Examinations, tests, assessments—whatever the nomenclature, it’s hard to imagine schooling without them. Testing is the most popular method of quantifying individuals’ knowledge, often with the intention of objectively measuring aptitude and ability.
Test-taking is a dreaded experience that the country’s kids and young adults share with their counterparts across the globe. The ritual at its core doesn’t vary much: Students sit at a table or a computer desk (or sometimes, as shown below, on the floor), pencil and/or mouse in hand, the clock ticking away mercilessly. America for its part is home to what The Atlantic has described as an “alphabet soup” of standardized tests, including: the NAEP, SBAC, PARCC, ACT, and, of course, SAT. Testing has become increasingly notorious in the U.S., to the point that tens of thousands of parents across the country have opted their kids out of standardized tests.
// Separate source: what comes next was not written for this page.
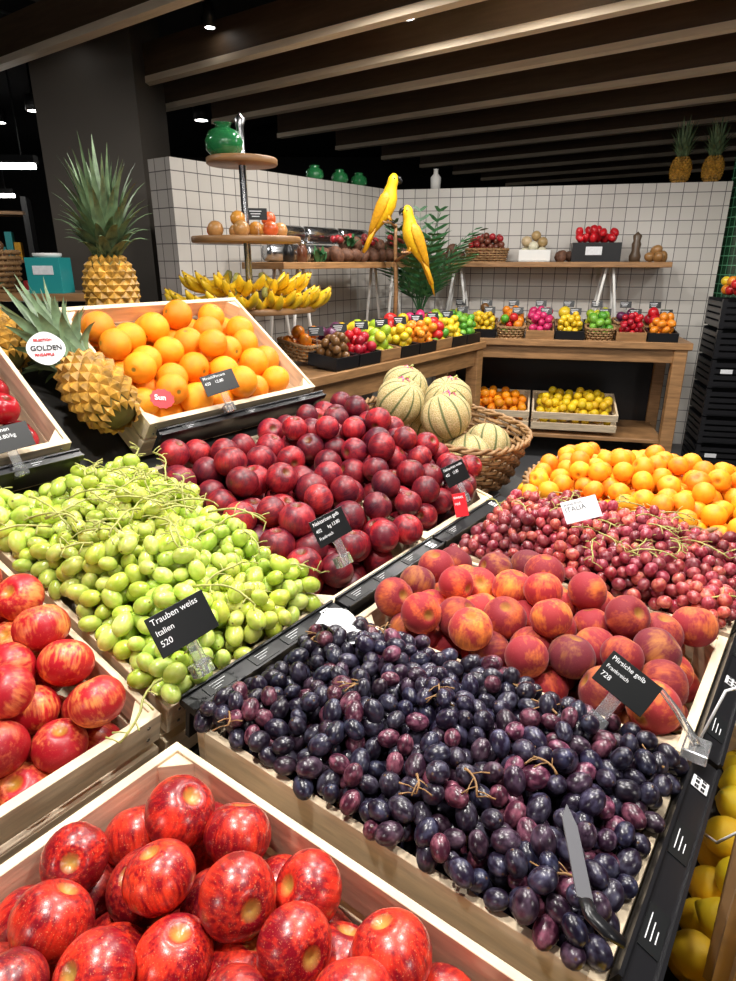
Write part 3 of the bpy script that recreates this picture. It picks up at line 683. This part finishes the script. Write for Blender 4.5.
# parrots
def parrot(M,name='yellow_parrot'):
    b=MB()
    b.tube([(-.10,0,-.14),(-.06,0,-.07),(-.02,0,.0),(.0,0,.06),(.008,0,.11),(.012,0,.155),(.02,0,.19),(.026,0,.215),(.026,0,.24),(.02,0,.258),(.018,0,.264)],
           [.012,.03,.05,.06,.058,.046,.038,.040,.036,.02,.004],YEL,16,ref=(0,1,0))
    for s in(-1,1):
        b.tube([(.005,s*.045,.15),(-.01,s*.058,.11),(-.035,s*.058,.05),(-.065,s*.048,-.02),(-.10,s*.03,-.10),(-.13,s*.015,-.17)],[.012,.034,.040,.034,.022,.004],YELD,12,ref=(0,1,0),flat=.35)
        b.lathe([(0,-.007),(.006,-.003),(.006,.003),(0,.007)],BLACKP,10,M=T((.04,s*.031,.228)))
        b.tube([(.005,s*.02,.01),(.02,s*.022,-.03),(.03,s*.022,-.045)],[.012,.008,.006],YELD,8)
        for q in(-1,0,1): b.tube([(.03,s*.022,-.045),(.045,s*.022+q*.008,-.05),(.055,s*.022+q*.012,-.062)],[.005,.004,.002],BLACKP,6)
    b.tube([(.052,0,.235),(.074,0,.232),(.084,0,.215),(.082,0,.196)],[.018,.015,.009,.002],BLACKP,10,ref=(0,1,0))
    b.tube([(.05,0,.212),(.066,0,.205),(.072,0,.200)],[.011,.008,.003],BLACKP,8,ref=(0,1,0))
    for k in(-2,-1,0,1,2):
        b.tube([(-.07,k*.008,-.08),(-.12,k*.011,-.18),(-.155,k*.010,-.27),(-.18+abs(k)*.012,k*.006,-.36+abs(k)*.04)],[.012,.015,.013,.003],YEL if k%2 else YELD,8,ref=(0,1,0),flat=.3)
    return b.build(name,M)
S9=Matrix.Scale(.93,4)
parrot(T((.13,4.62,1.80))@RZ(-15)@RY(4)@S9); parrot(T((.29,4.52,1.60))@RZ(195)@RY(2)@S9)
b=MB()
b.tube([(.19,4.70,.95),(.2,4.70,1.3),(.19,4.69,1.6),(.19,4.68,1.74)],[.018,.015,.013,.01],OAK,8)
b.tube([(.19,4.68,1.72),(.16,4.64,1.745),(.10,4.60,1.75)],[.011,.01,.007],OAK,8)
b.tube([(.19,4.69,1.5),(.25,4.6,1.54),(.28,4.50,1.555),(.22,4.46,1.555)],[.011,.01,.009,.006],OAK,8)
b.lathe([(.1,0),(.1,.02),(.03,.03),(0,.03)],OAK,20,c=(.19,4.70,.95)); b.build('parrot_perch')
# tiered stand with bananas
b=MB()
for z,r in((1.95,.17),(1.60,.27),(1.27,.34)): b.lathe([(r-.005,-.015),(r,-.01),(r,.01),(r-.005,.015)],OAK,40,c=(0,0,z))
b.lathe([(.2,.95),(.2,.97),(.03,.985),(.018,1.0),(.018,1.6),(.026,1.62),(.018,1.66),(.018,1.95),(.026,1.97),(.018,2.0),(.018,2.1),(.028,2.13),(.0,2.16)],STEEL,18)
b.build('tiered_stand',L(-2.51,2.37,0))
def bananas(M,seed,n=6):
    b=MB()
    for i in range(n):
        a=(i-(n-1)/2)*.26; pts=[];rad=[]
        for s in range(12):
            q=s/11; th=-.9+1.9*q; x=.13*math.sin(th)+.10; z=-.13*math.cos(th)+.10
            pts.append((x*math.cos(a),x*math.sin(a)+.012*(i%2),z+.02*(i%2)+.03)); rad.append(.019*min(1,(.18+q*2.5),(1-q)*5+.2))
        b.tube(pts,rad,BAN,8); b.tube([pts[-1],Vector(pts[-1])+Vector((0,0,.006))],.004,STEMB,6)
    b.tube([(0,0,.04),(-.012,0,.06),(-.02,0,.08)],[.022,.02,.012],STEMG,8)
    return b.build('banana_bunch',M)
for i,(x,y,a,zz) in enumerate(((.12,-.20,-60,0),(.16,-.04,-20,0),(.16,.10,20,0),(.0,.20,60,0),(-.08,-.18,-110,0),(.04,-.12,-50,.07),(.06,.05,5,.07),(.0,.12,70,.07),(-.08,-.08,-90,.08))):
    bananas(L(-2.51,2.37,1.285)@T((x,y,zz))@RZ(a)@Matrix.Scale(1.1,4),i)
heap('pastry_pile',[(.17*math.cos(k*.9),.17*math.sin(k*.9),.03) for k in range(7)]+[(.07,0,.03),(-.06,.05,.03),(.1,.06,.08),(.03,-.08,.08)],.037,'lowp',M_GEN,[(.8,.35,.06),(.7,.12,.03),(.6,.3,.1)],L(-2.51,2.37,1.615),elong=1.1)
b=MB(); b.lathe([(.06,0),(.085,.03),(.09,.07),(.07,.11),(.035,.125),(.035,.14),(.045,.145),(.0,.15)],GGLASS,22); b.build('green_glass_jar',L(-2.56,2.31,1.966))
smallcard(L(-2.3,2.25,1.675)@RZ(50))
for i,y in enumerate((3.1,3.35,4.0,4.3,4.55)):
    b=MB(); mt=GGLASS if i%2==0 or i==3 else STEEL; b.lathe([(.05,0),(.07,.03),(.06,.07),(.03,.09),(.04,.1),(.0,.11)],mt,18); b.build('glass_jar',L(-3.46,y,2.072))
b=MB(); b.lathe([(.04,0),(.045,.09),(.02,.12),(.018,.15),(.024,.155),(0,.16)],WHITE,18); b.build('white_bottle',MR@T((.36,.08,2.072)))
pineapple(MR@T((2.27,.08,2.165)),.075,.09,seed=21,leafL=.25); pineapple(MR@T((2.5,.08,2.165)),.075,.09,seed=22,leafL=.25)
# black crates stack
b=MB()
for k in range(6):
    z=.21*k
    for i in range(4): 
        b.box((0,-.2,z+.03+i*.045),(.6,.012,.03),BLACKP); b.box((-.3,0,z+.03+i*.045),(.012,.4,.03),BLACKP)
    for sx in(-1,1):
        for sy in(-1,1): b.box((sx*.29,sy*.19,z+.1),(.03,.03,.2),BLACKP)
    b.box((0,.2,z+.1),(.6,.012,.19),BLACKP); b.box((.3,0,z+.1),(.012,.4,.19),BLACKP); b.box((0,0,z+.01),(.6,.4,.012),BLACKP)
    b.box((-.2,-.208,z+.12),(.08,.002,.03),PAPER if k in(0,3) else BLACKP)
b.build('plastic_crate_stack',T((2.83,4.72,0))@RZ(-13.6))
b=MB(); b.box((0,0,0),(.3,.01,.34),PAPER); b.box((0,-.006,.03),(.26,.002,.2),GREENP); b.box((0,-.008,0.03),(.14,.002,.12),YELD); b.build('poster',T((2.97,4.994,1.52)))
heap('carrot_pile',pack(.55,.35,.035,0,.12,.04,K=60),.036,'lowp',M_GEN,COLS['mix'],T((2.83,4.72,1.27))@RZ(-13.6))
# left background shelf
b=MB(); b.box((0,0,1.3),(1.5,.5,.04),OAK); b.box((0,0,.7),(1.5,.5,.04),OAK)
for x in(-.7,.7): b.box((x,0,.65),(.06,.46,1.3),BLACK)
b.box((0,.24,.65),(1.4,.02,1.2),BLACK); b.build('side_shelf',T((-2.25,4.1,0)))
wicker(T((-2.38,4.1,1.55)),.22,.18,.22,'wicker_basket',rings=8)
heap('walnut_pile',pack(.36,.28,.03,0,.16,.06,K=60,ell=True),.031,'lowp',M_GEN,[(.15,.07,.03),(.3,.1,.05)],T((-2.38,4.1,1.42)))
b=MB(); b.box((0,0,.1),(.2,.16,.2),TEAL); b.box((0,-.081,.13),(.12,.003,.05),PAPER); b.lathe([(.07,.2),(.08,.21),(.08,.225),(0,.225)],WHITE,16); b.build('teal_box',T((-1.90,3.98,1.32)),bevel=.006)
heap('turnip_pile',pack(.3,.25,.04,0,.12,.04,K=60),.042,'lowp',M_GEN,[(.5,.04,.15),(.6,.3,.35)],T((-1.62,4.1,1.32)))
b=MB()
for z in(.5,1.0,1.5,1.95): b.box((0,0,z),(2.4,.4,.03),OAK)
for x in(-1.2,0,1.2): b.box((x,0,1.05),(.05,.4,2.1),BLACK)
rd=random.Random(4); CM=[RED,GREENP,YELD,PAPER,TEAL,JB]
for z in(.515,1.015,1.515):
    x=-1.1
    while x<1.1:
        w_=rd.uniform(.06,.14); h_=rd.uniform(.12,.3)
        if abs(x)>.05: b.box((x+w_/2,rd.uniform(-.08,-.02),z+h_/2),(w_*.9,.18,h_),rd.choice(CM))
        x+=w_
b.build('grocery_shelf',T((-4.6,6.6,0))@RZ(20))
# lights -------------------------------------------------------------
def lamp(x,y,z,power,size=.22,col=(1,.96,.90),name='ceiling_lamp',k=1):
    b=MB(); b.lathe([(.075*k,.02),(.075*k,.14),(.05*k,.15),(.012,.15),(.012,3.3-z),(0,3.3-z)],BLACK,16); b.lathe([(.0,.019),(.06*k,.02)],LAMP,16)
    o=b.build(name,T((x,y,z)))
    if power:
        l=bpy.data.lights.new('lamp','AREA'); l.shape='DISK'; l.size=size; l.energy=power; l.color=col
        lo=bpy.data.objects.new('lamp_light',l); coll.objects.link(lo); lo.parent=o; lo.location=(0,0,-.01)
    return o
def Lw(x,y): v=ML@Vector((x,y,0)); return v.x,v.y
for x,y,p in((-.5,.1,20),(.5,.6,12),(-.1,1.2,22),(-1.0,.5,21),(-1.1,1.5,20),(-.4,2.1,18)):
    wx,wy=Lw(x,y); lamp(wx,wy,2.68,p,.11)
for x,y,p in((-2.2,2.85,14),(-2.3,3.45,14)):
    wx,wy=Lw(x,y); lamp(wx,wy,2.74,p,.14)
for x,y,p in((.7,3.65,29),(1.7,3.4,30),(2.9,3.3,18),(-2.2,3.0,12)): lamp(x,y,2.74,p,.14)
for x,y in((-3.0,6.5),(-1.6,6.9),(-2.6,7.6),(-4.3,8.0),(-3.6,7.0),(-5.2,6.0)): lamp(x,y,2.75,3)
for x,y in((-1.95,4.75),(-.98,4.65),(-3.0,5.2),(-3.9,5.6),(-1.3,5.9)): lamp(x,y,2.84,0,name='spot_downlight',k=.5)
for (x,y,z) in((-5.2,9.0,2.3),(-4.6,7.2,2.45),(-3.4,5.9,2.25)):
    b=MB(); b.box((0,0,0),(1.2,.06,.04),LAMP); b.box((0,0,.05),(1.24,.09,.06),BLACK)
    for s in(-.5,.5): b.box((s,0,(3.3-z)/2+.04),(.01,.01,3.3-z-.08),BLACK)
    b.build('strip_light',T((x,y,z)))
for x,y,z,p in((-1.6,-1.2,2.1,28),(1.8,-1.0,2.1,28)):  # added fill globes behind the camera, for beam undersides and general brightness
    b=MB(); b.lathe([(.0,.14),(.05,.13),(.12,.05),(.13,0),(.12,-.05),(.06,-.12),(0,-.13)],LAMP,24); b.lathe([(.05,.13),(.05,.17),(.008,.18),(.008,3.3-z),(0,3.3-z)],BLACK,12)
    o=b.build('fill_globe',T((x,y,z)))
    l=bpy.data.lights.new('fill_bulb','POINT'); l.energy=p; l.shadow_soft_size=.14; l.color=(1,.95,.88)
    lo=bpy.data.objects.new('fill_globe_light',l); coll.objects.link(lo); lo.parent=o; lo.location=(0,.0,-.3)
w=bpy.data.worlds.new('world'); bpy.context.scene.world=w; w.use_nodes=True
w.node_tree.nodes['Background'].inputs[0].default_value=(.9,.93,1,1); w.node_tree.nodes['Background'].inputs[1].default_value=.08
bpy.context.scene.view_settings.view_transform='Standard'
c=bpy.data.cameras.new('camera'); c.sensor_fit='VERTICAL'; c.sensor_height=36; c.lens=630/981*36; c.clip_start=.02
co=bpy.data.objects.new('camera',c); coll.objects.link(co); co.location=(0,0,1.5); co.rotation_euler=(R(70),0,0)
bpy.context.scene.camera=co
In America, perhaps all the testing helps explain why “all-nighters” and Adderall abuse are the norm on many college campuses. But there is an unhealthy obsession with acing the test abroad, too. Fraudulent college applications are reportedly rampant among students in China—the birthplace of the standardized test—aspiring to attend school in the U.S. And hundreds of people in India were recently arrested in connection with a massive cheating scandal. (Many of those arrested were believed to be family members of the 10th-grade test-takers.) Meanwhile, as NPR has reported, “the relentless focus on education and exams is often to blame” for suicide among teens in South Korea, the leading cause of death for that demographic.
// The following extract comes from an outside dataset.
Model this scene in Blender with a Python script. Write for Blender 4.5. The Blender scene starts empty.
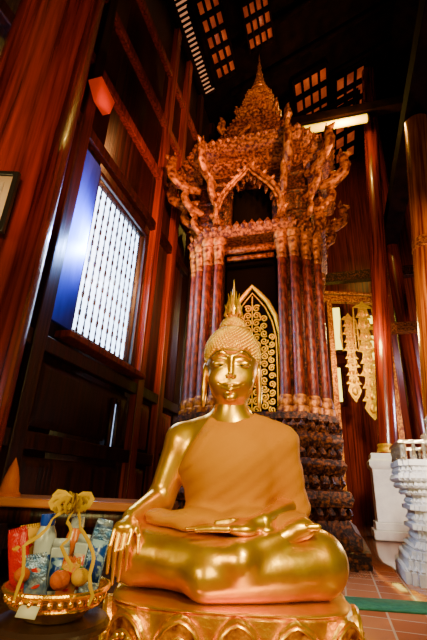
import bpy, bmesh, math, random
import numpy as np
from mathutils import Vector, Matrix
random.seed(7)
scene = bpy.context.scene; COL = scene.collection
PI = math.pi

# ------------------------------------------------------------------ camera
PITCH = math.radians(22.5); RHO = math.radians(2.5); F = 400.0; CAMZ = 0.7
CAMP = Vector((0, 0, CAMZ))
_R = Vector((1, 0, 0)); _U = Vector((0, -math.sin(PITCH), math.cos(PITCH))); FWD = Vector((0, math.cos(PITCH), math.sin(PITCH)))
RIGHT = _R*math.cos(RHO) + _U*math.sin(RHO)
UP = -_R*math.sin(RHO) + _U*math.cos(RHO)
cd = bpy.data.cameras.new('camera'); cam = bpy.data.objects.new('camera', cd); COL.objects.link(cam)
cd.sensor_fit = 'AUTO'; cd.sensor_width = 36; cd.lens = F/640*36; cd.clip_start = 0.05
m = Matrix.Identity(4)
for i in range(3):
    m[i][0] = RIGHT[i]; m[i][1] = UP[i]; m[i][2] = -FWD[i]; m[i][3] = CAMP[i]
cam.matrix_world = m
scene.camera = cam

YAW = math.radians(-17)
RM = Matrix.Rotation(YAW, 4, 'Z'); RMI = RM.inverted()
def room(u, v, z): return RM @ Vector((u, v, z))
def ray(px, py): return RIGHT*(px-213.5) + UP*(320-py) + FWD*F
def at_y(px, py, Y): d = ray(px, py); return CAMP + d*(Y/d.y)
def at_z(px, py, Z): d = ray(px, py); return CAMP + d*((Z-CAMZ)/d.z)
def at_u(px, py, U): d = ray(px, py); r = RMI @ d; return RMI @ (CAMP + d*(U/r.x))   # room coords
def at_v(px, py, V): d = ray(px, py); r = RMI @ d; return RMI @ (CAMP + d*(V/r.y))

# ------------------------------------------------------------------ mesh helpers
class MB:
    def __init__(s): s.v = []; s.f = []
    def add(s, vs, fs, M=None):
        o = len(s.v)
        if M is not None: vs = [M @ Vector(p) for p in vs]
        s.v += [tuple(p) for p in vs]; s.f += [tuple(i+o for i in f) for f in fs]
        return s
    def box(s, c, d, M=None):
        x, y, z = c; a, b, e = d[0]/2, d[1]/2, d[2]/2
        vs = [Vector((x+i*a, y+j*b, z+k*e)) for i in (-1, 1) for j in (-1, 1) for k in (-1, 1)]
        return s.add(vs, [(0,1,3,2),(4,6,7,5),(0,4,5,1),(2,3,7,6),(0,2,6,4),(1,5,7,3)], M)
    def loft(s, rings, M=None, cap=True):
        n = len(rings[0]); vs = [p for r in rings for p in r]; fs = []
        for k in range(len(rings)-1):
            for i in range(n):
                j = (i+1) % n
                fs.append((k*n+i, k*n+j, (k+1)*n+j, (k+1)*n+i))
        if cap:
            fs.append(tuple(range(n-1, -1, -1))); fs.append(tuple((len(rings)-1)*n+i for i in range(n)))
        return s.add(vs, fs, M)
    def lathe(s, prof, n=24, c=(0,0,0), sx=1, sy=1, M=None, cap=True):
        rings = [[(c[0]+r*sx*math.cos(2*PI*i/n), c[1]+r*sy*math.sin(2*PI*i/n), c[2]+z) for i in range(n)] for r, z in prof]
        return s.loft(rings, M, cap)
    def tube(s, pts, rad, n=8, flat=1.0, up=(0,0,1), M=None):
        pts = [Vector(p) for p in pts]
        if not hasattr(rad, '__len__'): rad = [rad]*len(pts)
        rings = []; pa = None
        for i, p in enumerate(pts):
            t = (pts[min(i+1, len(pts)-1)] - pts[max(i-1, 0)]).normalized()
            a = t.cross(Vector(up))
            if a.length < 1e-3: a = pa.copy() if pa else t.cross(Vector((1, 0.01, 0)))
            a.normalize()
            if pa and a.dot(pa) < 0: a = -a
            pa = a; b = a.cross(t)
            rings.append([p + rad[i]*(math.cos(2*PI*k/n)*a + math.sin(2*PI*k/n)*flat*b) for k in range(n)])
        return s.loft(rings, M)
    def prism(s, poly, y0, y1, M=None):      # poly in x,z extruded along y
        return s.loft([[(x, y0, z) for x, z in poly], [(x, y1, z) for x, z in poly]], M)
    def sphere(s, c, r, n=12, m_=8, M=None):
        if not hasattr(r, '__len__'): r = (r, r, r)
        vs = [(c[0], c[1], c[2]-r[2])]; fs = []
        for j in range(1, m_):
            t = -PI/2 + PI*j/m_
            for i in range(n):
                a = 2*PI*i/n
                vs.append((c[0]+r[0]*math.cos(t)*math.cos(a), c[1]+r[1]*math.cos(t)*math.sin(a), c[2]+r[2]*math.sin(t)))
        vs.append((c[0], c[1], c[2]+r[2])); T = len(vs)-1
        for i in range(n):
            j = (i+1) % n
            fs.append((0, 1+j, 1+i)); fs.append((T, T-n+i, T-n+j))
            for k in range(m_-2):
                fs.append((1+k*n+i, 1+k*n+j, 1+(k+1)*n+j, 1+(k+1)*n+i))
        return s.add(vs, fs, M)
    def warp(s, fn): s.v = [fn(p) for p in s.v]; return s
    def build(s, name, mt, parent=None, loc=None, rotz=0, smooth=True, recalc=True, bevel=0):
        me = bpy.data.meshes.new(name); me.from_pydata(s.v, [], s.f); me.update()
        if recalc:
            bm = bmesh.new(); bm.from_mesh(me)
            bmesh.ops.recalc_face_normals(bm, faces=bm.faces)
            for e in bm.edges:
                if len(e.link_faces) == 2 and e.calc_face_angle(0) > 0.7: e.smooth = False
            bm.to_mesh(me); bm.free()
        if smooth: me.polygons.foreach_set('use_smooth', [True]*len(me.polygons))
        me.materials.append(mt)
        o = bpy.data.objects.new(name, me); COL.objects.link(o)
        if parent: o.parent = parent
        if loc is not None: o.location = loc
        o.rotation_euler = (0, 0, rotz)
        if bevel:
            b = o.modifiers.new('bevel', 'BEVEL'); b.width = bevel; b.segments = 2; b.limit_method = 'ANGLE'
        return o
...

Test-taking appears to be more prominent in certain parts of the world, such as Asia, than in others. I struggled to find photos in the wire-service archives from Latin American countries—perhaps because of cultural differences in education or politics or socioeconomic factors. According to Gabriel Sanchez Zinny, the author of Educación 3.0: The Struggle for Talent in Latin America, most of the region’s countries refuse to participate in the Organisation for Economic Cooperation and Development’s global-proficiency exam. (American students for their part have consistently performed quite terribly on it.) Some experts reason that the countries want to avoid embarrassing themselves with potentially low rankings, though others point to skepticism over the methodology. As Sanchez Zinny recently reported for the BBC: “How do we measure the quality of education in Latin America against global standards if there is an unwillingness to take part in international tests?”
Still, whether it’s youngsters in Aleppo or pet groomers in Changsha, testing—from pre-exam anxiety to post-exam euphoria—is something that oddly enough, seems to unite us all.
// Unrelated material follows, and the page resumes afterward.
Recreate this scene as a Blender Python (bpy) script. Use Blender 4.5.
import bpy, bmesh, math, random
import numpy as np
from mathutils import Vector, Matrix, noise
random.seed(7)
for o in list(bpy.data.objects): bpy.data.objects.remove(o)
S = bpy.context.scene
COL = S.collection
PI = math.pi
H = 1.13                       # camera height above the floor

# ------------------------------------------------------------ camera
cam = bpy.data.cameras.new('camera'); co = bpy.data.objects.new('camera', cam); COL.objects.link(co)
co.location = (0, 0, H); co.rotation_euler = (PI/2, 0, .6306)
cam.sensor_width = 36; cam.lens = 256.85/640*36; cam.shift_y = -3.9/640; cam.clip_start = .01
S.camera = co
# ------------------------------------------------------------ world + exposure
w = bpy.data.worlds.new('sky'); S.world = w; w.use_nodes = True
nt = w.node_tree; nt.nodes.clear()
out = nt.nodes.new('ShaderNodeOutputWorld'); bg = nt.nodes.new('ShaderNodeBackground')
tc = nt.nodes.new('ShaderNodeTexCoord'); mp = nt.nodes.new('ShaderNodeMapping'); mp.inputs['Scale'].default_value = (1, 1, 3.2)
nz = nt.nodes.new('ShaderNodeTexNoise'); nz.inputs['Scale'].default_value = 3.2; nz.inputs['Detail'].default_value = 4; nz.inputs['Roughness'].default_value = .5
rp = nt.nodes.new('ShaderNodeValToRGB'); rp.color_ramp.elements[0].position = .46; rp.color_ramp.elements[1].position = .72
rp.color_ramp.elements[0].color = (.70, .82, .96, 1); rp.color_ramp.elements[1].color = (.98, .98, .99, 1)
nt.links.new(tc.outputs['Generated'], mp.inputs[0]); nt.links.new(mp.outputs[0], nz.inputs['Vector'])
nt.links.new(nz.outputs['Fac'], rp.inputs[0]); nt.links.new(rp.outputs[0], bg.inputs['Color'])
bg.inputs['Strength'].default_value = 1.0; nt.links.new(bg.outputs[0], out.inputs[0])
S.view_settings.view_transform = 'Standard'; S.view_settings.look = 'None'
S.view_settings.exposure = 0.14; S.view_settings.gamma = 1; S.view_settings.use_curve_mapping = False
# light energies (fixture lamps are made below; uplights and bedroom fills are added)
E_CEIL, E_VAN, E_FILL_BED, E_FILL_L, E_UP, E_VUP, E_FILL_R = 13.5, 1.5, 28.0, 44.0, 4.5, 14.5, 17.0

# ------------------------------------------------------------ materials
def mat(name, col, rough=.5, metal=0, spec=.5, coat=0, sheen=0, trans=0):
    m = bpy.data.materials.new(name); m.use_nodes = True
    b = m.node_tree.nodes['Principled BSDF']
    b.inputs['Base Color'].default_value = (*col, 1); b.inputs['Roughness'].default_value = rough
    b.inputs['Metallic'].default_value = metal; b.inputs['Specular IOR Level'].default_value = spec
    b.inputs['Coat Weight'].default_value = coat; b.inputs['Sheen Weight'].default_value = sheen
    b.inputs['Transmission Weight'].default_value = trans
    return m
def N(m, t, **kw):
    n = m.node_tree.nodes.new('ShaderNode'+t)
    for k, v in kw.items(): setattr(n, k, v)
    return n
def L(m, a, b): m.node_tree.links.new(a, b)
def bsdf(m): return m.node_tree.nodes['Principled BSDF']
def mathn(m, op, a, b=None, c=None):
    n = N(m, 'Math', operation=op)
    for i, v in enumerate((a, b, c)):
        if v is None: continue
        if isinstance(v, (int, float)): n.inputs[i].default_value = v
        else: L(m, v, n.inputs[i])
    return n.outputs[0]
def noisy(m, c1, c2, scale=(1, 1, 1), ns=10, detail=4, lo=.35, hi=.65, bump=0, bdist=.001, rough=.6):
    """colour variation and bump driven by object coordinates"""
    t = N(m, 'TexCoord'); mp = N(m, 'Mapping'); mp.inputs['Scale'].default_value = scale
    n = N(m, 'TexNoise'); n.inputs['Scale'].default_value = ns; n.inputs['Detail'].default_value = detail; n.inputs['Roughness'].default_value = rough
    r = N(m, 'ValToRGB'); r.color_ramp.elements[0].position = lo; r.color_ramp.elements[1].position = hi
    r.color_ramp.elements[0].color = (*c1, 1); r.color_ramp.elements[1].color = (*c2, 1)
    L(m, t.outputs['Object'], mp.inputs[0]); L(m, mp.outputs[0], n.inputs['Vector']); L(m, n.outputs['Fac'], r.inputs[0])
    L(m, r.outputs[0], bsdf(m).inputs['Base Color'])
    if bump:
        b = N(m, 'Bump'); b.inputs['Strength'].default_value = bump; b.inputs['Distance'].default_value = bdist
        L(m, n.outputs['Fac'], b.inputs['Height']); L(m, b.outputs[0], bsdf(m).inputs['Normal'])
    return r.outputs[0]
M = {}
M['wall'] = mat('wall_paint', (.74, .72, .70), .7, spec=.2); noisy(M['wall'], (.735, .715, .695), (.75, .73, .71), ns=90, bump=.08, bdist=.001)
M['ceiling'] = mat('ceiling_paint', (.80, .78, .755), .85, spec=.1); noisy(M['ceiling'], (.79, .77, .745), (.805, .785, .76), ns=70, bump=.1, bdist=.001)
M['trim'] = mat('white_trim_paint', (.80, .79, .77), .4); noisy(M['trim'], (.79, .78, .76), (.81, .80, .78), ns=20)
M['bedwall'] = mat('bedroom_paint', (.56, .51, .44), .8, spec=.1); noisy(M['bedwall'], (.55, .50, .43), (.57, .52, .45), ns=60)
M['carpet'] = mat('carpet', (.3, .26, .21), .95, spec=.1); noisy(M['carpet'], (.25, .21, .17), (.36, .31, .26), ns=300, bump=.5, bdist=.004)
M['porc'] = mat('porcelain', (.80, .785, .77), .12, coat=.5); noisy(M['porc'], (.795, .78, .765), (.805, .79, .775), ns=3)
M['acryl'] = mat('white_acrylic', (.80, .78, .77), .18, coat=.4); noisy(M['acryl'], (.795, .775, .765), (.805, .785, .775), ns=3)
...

Exams, of course, are often tied to both the short- and long-term success of the people who take them. It’s no wonder then that students (and parents) go to such great lengths to ensure a good result. In India’s cheating scandal earlier this year, parents and relatives were literally stacked on top of each other clinging to the outside walls of a high-story school building to hand the test answers to their children. And China is responding to its aforementioned cheating epidemic by using drones to spy on would-be offenders.
So what’s the future of exams? There’s little consensus. Some think that technology—particularly the ability to track and respond to students’ performance year round—will be the death knell, theoretically obviating the need for standardized tests. Perhaps the competency-based software could provide a more complete picture of an individual’s knowledge, testing critics say, not just a mere snapshot of how skilled he or she is at rote memorization.
Last year, Tony Little, the headmaster of the highly regarded Eton College in England (whose alumni include David Cameron and Prince Harry) famously derided London’s standardized-exam system as “unimaginative” and “archaic.” That system, he said, has “changed little from Victorian times” and “obliges students to sit alone at their desks in preparation for a world in which, for much of the time, they will need to work collaboratively.”